Autre figure extrême dans l'humanité, et plus énigmatique, celle de l'Imânus. « Imânus, dérivé d'immanis » (p. 258), le surnom de ce chouan barbare consacre l'immanence de l'inhumain dans cet homme. Au moment où Radoub prétend le faire prisonnier, il sait assurer sa liberté d'homme, en soufflant son dernier souffle sur la mèche qu'il a allumée pour incendier le châtelet où se tiennent les enfants. « L'Imânus aussi s'évade » (p. 368).

[14] Et les deux sous-sols de Cimourdain, pour lesquels Hugo invente, sans attendre Freud, le mot de « refoulement » (p. 151) : la sexualité et le sacré, l'une désavouée par l'autre, qui est la marque ineffaçable de son sacerdoce. « Qui a été prêtre l'est » (p. 151).

[15] François Furet : Penser la Révolution française (Gallimard, 1978). Dans ce livre qui fit date, l'auteur crut pouvoir annoncer : « La Révolution française est terminée. » Près de vingt-cinq ans après, en sommes-nous complètement assurés ? Au moins Furet avait-il eu le très grand mérite de relever la présence toujours agissante de la Révolution dans notre histoire.
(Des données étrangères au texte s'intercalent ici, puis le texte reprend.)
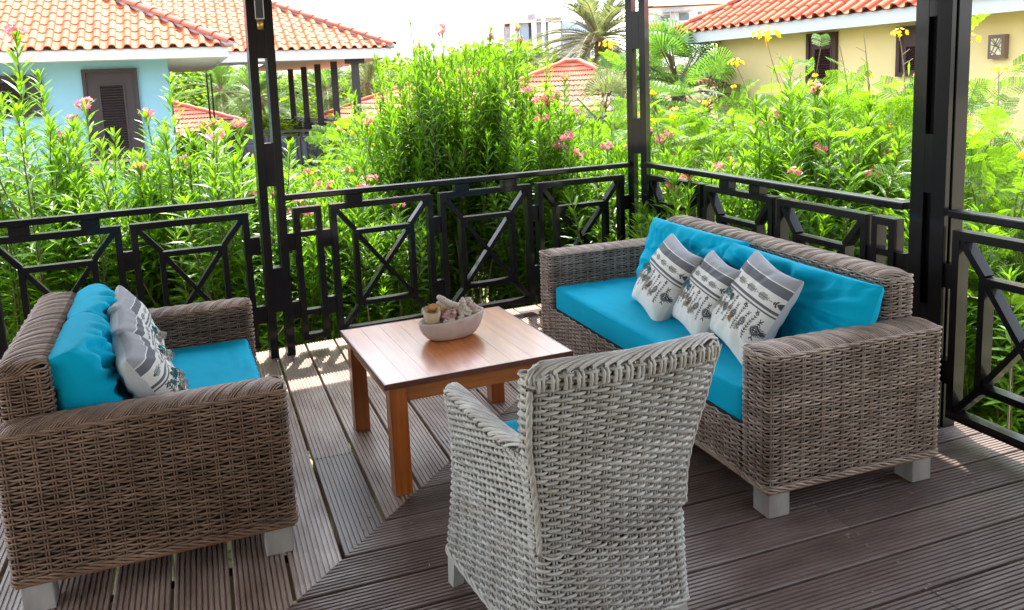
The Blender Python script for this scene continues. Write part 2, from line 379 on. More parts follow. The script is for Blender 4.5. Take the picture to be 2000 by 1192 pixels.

[16] Tocqueville, évoquant 1848 : « La monarchie constitutionnelle avait succédé à l'ancien régime ; la république à la monarchie ; à la république, l'empire ; à l'empire, la restauration ; puis était venue la monarchie de Juillet. Après chacune de ces mutations successives, on avait dit que la Révolution française, ayant achevé ce qu'on appelait présomptueusement son œuvre, était finie : on l'avait dit et on l'avait cru. Hélas ! je l'avais cru moi-même sous la restauration, et encore depuis que le gouvernement de la restauration fut tombé ; et voici la Révolution française qui recommence, car c'est toujours la même. À mesure que nous allons, son terme s'éloigne et s'obscurcit. » Souvenirs, Gallimard, coll. Folio, 1978, pp. 117-118.

[17] Que l'on médite cette idée qui fut aussi celle de Marx, mais en 1851, selon laquelle la tragédie dans l'Histoire se rejoue sous la forme de la farce. Lui Hugo, remontant l'Histoire, pensa pouvoir faire jouer d'avance 1789 par 1649 et la tragédie sous la forme du grotesque.

[18] Tout au long de son œuvre lyrique et épique, Hugo n'a jamais cessé de se poser la question de la Révolution.

[19] Cette saison va des « derniers jours de mai 1793 » au mois d'août. Un bel été : « L'été de 1792 avait été très pluvieux ; l'été de 1793 fut très chaud » (p. 246). Ainsi va l'imagination de Hugo, liant organiquement et historiquement la bataille de la Tourgue à « la beauté de l'été » (id.). À la fin, les deux âmes de Gauvain et de Cimourdain s'envoleront dans un ciel lumineux.

[20] Sur la figure de Cimourdain dans Quatrevingt-treize, voir sur ce site trois études brèves : Cimourdain, Cimourdain de nouveau… et Cimourdain encore….

[21] Il n'y a pas de solution, même dans l'esthétique, tant que la Révolution française n'est pas achevée. Aussitôt que 1871 lui en a apporté la preuve, Hugo peut enfin se mettre à écrire ce drame paradoxal dépourvu de dénouement.

[22] Toute pensée qui entend faire signifier les événements, aussi bien celle de l'historien que du poète, forme des modèles et des figures. Et, qu'elle le veuille ou non, elle les propose à l'agir de ses lecteurs.

[23] « La révolution, à côté des jeunes figures gigantesques, telles que Danton, Saint-Just et Robespierre, a les jeunes figures idéales, comme Hoche et Marceau. Gauvain était une de ces figures » (p. 254). Quand l'Histoire elle-même suscite des figures, rien n'empêche le poète de créer des figures et d'imaginer des configurations et des transfigurations.